▶ [Information supplied]

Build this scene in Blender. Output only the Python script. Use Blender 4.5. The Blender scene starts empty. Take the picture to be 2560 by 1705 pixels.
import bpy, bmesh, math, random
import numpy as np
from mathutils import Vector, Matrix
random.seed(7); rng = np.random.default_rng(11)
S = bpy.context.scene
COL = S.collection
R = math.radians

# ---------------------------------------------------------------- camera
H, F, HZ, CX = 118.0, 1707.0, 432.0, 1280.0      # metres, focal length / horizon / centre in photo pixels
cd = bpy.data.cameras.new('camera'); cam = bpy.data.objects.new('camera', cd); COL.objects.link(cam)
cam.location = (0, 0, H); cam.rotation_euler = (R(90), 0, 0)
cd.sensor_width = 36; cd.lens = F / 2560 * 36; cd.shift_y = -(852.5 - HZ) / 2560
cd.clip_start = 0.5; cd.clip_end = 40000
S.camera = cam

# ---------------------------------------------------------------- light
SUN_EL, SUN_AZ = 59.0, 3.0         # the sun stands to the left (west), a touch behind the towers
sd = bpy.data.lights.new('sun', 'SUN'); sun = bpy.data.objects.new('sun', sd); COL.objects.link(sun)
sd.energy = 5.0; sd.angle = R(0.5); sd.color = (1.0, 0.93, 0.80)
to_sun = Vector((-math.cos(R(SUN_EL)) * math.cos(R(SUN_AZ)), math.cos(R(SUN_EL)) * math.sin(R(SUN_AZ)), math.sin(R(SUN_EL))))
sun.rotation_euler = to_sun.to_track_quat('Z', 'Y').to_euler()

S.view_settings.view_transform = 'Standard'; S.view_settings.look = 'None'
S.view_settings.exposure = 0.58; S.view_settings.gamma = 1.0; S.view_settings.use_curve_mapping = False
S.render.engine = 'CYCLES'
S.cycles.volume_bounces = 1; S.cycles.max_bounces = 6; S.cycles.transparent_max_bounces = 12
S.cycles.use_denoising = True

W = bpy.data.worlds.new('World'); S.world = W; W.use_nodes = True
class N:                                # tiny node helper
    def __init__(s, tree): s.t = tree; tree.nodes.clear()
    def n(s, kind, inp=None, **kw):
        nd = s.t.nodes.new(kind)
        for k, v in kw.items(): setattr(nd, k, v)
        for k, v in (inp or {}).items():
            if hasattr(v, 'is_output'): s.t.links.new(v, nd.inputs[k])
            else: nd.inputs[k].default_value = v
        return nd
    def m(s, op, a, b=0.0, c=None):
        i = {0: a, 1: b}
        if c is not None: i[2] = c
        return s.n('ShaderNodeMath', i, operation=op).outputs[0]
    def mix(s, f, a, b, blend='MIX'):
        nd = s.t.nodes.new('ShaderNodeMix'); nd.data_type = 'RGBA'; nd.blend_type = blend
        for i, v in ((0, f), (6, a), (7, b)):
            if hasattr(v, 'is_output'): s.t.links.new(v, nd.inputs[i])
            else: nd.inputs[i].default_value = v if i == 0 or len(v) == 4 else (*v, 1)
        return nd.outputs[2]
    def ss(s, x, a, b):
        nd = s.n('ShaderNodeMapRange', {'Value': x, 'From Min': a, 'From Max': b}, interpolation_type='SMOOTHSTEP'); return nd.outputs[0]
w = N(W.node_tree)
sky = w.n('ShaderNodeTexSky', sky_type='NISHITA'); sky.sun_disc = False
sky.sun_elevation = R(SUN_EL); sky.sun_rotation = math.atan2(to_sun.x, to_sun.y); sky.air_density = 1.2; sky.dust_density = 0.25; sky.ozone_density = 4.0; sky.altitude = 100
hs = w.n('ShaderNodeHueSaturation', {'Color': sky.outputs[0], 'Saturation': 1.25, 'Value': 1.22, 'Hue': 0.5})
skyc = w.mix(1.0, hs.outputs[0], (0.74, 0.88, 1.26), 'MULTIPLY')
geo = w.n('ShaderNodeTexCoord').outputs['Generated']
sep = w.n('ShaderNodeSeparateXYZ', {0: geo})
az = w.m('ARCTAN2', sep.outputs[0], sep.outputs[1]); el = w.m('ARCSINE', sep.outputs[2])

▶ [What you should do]
Copy the data above in full, character for character.

▶ [Solution to this exercise]
Build this scene in Blender. Output only the Python script. Use Blender 4.5. The Blender scene starts empty. Take the picture to be 2560 by 1705 pixels.
import bpy, bmesh, math, random
import numpy as np
from mathutils import Vector, Matrix
random.seed(7); rng = np.random.default_rng(11)
S = bpy.context.scene
COL = S.collection
R = math.radians

# ---------------------------------------------------------------- camera
H, F, HZ, CX = 118.0, 1707.0, 432.0, 1280.0      # metres, focal length / horizon / centre in photo pixels
cd = bpy.data.cameras.new('camera'); cam = bpy.data.objects.new('camera', cd); COL.objects.link(cam)
cam.location = (0, 0, H); cam.rotation_euler = (R(90), 0, 0)
cd.sensor_width = 36; cd.lens = F / 2560 * 36; cd.shift_y = -(852.5 - HZ) / 2560
cd.clip_start = 0.5; cd.clip_end = 40000
S.camera = cam

# ---------------------------------------------------------------- light
SUN_EL, SUN_AZ = 59.0, 3.0         # the sun stands to the left (west), a touch behind the towers
sd = bpy.data.lights.new('sun', 'SUN'); sun = bpy.data.objects.new('sun', sd); COL.objects.link(sun)
sd.energy = 5.0; sd.angle = R(0.5); sd.color = (1.0, 0.93, 0.80)
to_sun = Vector((-math.cos(R(SUN_EL)) * math.cos(R(SUN_AZ)), math.cos(R(SUN_EL)) * math.sin(R(SUN_AZ)), math.sin(R(SUN_EL))))
sun.rotation_euler = to_sun.to_track_quat('Z', 'Y').to_euler()

S.view_settings.view_transform = 'Standard'; S.view_settings.look = 'None'
S.view_settings.exposure = 0.58; S.view_settings.gamma = 1.0; S.view_settings.use_curve_mapping = False
S.render.engine = 'CYCLES'
S.cycles.volume_bounces = 1; S.cycles.max_bounces = 6; S.cycles.transparent_max_bounces = 12
S.cycles.use_denoising = True

W = bpy.data.worlds.new('World'); S.world = W; W.use_nodes = True
class N:                                # tiny node helper
    def __init__(s, tree): s.t = tree; tree.nodes.clear()
    def n(s, kind, inp=None, **kw):
        nd = s.t.nodes.new(kind)
        for k, v in kw.items(): setattr(nd, k, v)
        for k, v in (inp or {}).items():
            if hasattr(v, 'is_output'): s.t.links.new(v, nd.inputs[k])
            else: nd.inputs[k].default_value = v
        return nd
    def m(s, op, a, b=0.0, c=None):
        i = {0: a, 1: b}
        if c is not None: i[2] = c
        return s.n('ShaderNodeMath', i, operation=op).outputs[0]
    def mix(s, f, a, b, blend='MIX'):
        nd = s.t.nodes.new('ShaderNodeMix'); nd.data_type = 'RGBA'; nd.blend_type = blend
        for i, v in ((0, f), (6, a), (7, b)):
            if hasattr(v, 'is_output'): s.t.links.new(v, nd.inputs[i])
            else: nd.inputs[i].default_value = v if i == 0 or len(v) == 4 else (*v, 1)
        return nd.outputs[2]
    def ss(s, x, a, b):
        nd = s.n('ShaderNodeMapRange', {'Value': x, 'From Min': a, 'From Max': b}, interpolation_type='SMOOTHSTEP'); return nd.outputs[0]
w = N(W.node_tree)
sky = w.n('ShaderNodeTexSky', sky_type='NISHITA'); sky.sun_disc = False
sky.sun_elevation = R(SUN_EL); sky.sun_rotation = math.atan2(to_sun.x, to_sun.y); sky.air_density = 1.2; sky.dust_density = 0.25; sky.ozone_density = 4.0; sky.altitude = 100
hs = w.n('ShaderNodeHueSaturation', {'Color': sky.outputs[0], 'Saturation': 1.25, 'Value': 1.22, 'Hue': 0.5})
skyc = w.mix(1.0, hs.outputs[0], (0.74, 0.88, 1.26), 'MULTIPLY')
geo = w.n('ShaderNodeTexCoord').outputs['Generated']
sep = w.n('ShaderNodeSeparateXYZ', {0: geo})
az = w.m('ARCTAN2', sep.outputs[0], sep.outputs[1]); el = w.m('ARCSINE', sep.outputs[2])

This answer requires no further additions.